**Dataset extract**.
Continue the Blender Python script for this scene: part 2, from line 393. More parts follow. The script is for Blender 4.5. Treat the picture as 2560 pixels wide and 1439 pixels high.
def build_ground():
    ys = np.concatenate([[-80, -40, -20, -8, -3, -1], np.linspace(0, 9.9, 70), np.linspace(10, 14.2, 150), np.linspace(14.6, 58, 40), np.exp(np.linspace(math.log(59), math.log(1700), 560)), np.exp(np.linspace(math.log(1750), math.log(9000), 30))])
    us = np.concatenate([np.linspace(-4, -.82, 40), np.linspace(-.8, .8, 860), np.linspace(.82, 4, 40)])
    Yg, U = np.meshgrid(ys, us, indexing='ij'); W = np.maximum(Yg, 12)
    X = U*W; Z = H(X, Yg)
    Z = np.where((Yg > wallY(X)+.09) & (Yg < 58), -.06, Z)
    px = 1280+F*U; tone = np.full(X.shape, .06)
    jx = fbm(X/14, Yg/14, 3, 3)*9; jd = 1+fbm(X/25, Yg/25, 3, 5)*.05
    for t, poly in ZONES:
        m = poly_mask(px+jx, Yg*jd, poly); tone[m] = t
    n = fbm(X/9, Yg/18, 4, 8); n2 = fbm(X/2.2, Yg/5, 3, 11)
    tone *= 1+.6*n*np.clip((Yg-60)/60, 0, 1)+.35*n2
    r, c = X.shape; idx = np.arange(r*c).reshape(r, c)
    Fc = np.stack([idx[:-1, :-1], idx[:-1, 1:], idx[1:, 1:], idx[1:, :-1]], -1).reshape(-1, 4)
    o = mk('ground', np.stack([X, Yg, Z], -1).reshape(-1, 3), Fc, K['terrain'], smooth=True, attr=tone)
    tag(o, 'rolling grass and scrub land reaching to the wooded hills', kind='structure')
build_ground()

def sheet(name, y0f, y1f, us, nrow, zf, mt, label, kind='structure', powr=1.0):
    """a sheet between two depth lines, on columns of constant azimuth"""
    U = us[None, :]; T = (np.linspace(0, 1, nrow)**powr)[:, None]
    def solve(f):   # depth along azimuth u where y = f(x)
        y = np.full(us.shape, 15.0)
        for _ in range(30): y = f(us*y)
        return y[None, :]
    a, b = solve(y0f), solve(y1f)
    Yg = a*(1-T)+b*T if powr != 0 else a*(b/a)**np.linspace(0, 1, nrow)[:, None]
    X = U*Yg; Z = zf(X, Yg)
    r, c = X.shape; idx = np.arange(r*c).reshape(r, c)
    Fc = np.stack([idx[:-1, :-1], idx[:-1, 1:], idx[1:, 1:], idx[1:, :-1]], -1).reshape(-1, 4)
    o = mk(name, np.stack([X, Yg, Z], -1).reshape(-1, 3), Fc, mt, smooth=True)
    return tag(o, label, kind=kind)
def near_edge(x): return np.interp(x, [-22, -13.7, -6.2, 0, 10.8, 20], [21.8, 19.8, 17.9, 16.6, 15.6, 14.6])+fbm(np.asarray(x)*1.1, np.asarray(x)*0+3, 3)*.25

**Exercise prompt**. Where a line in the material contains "smooth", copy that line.

**Task output**.
    o = mk('ground', np.stack([X, Yg, Z], -1).reshape(-1, 3), Fc, K['terrain'], smooth=True, attr=tone)
    o = mk(name, np.stack([X, Yg, Z], -1).reshape(-1, 3), Fc, mt, smooth=True)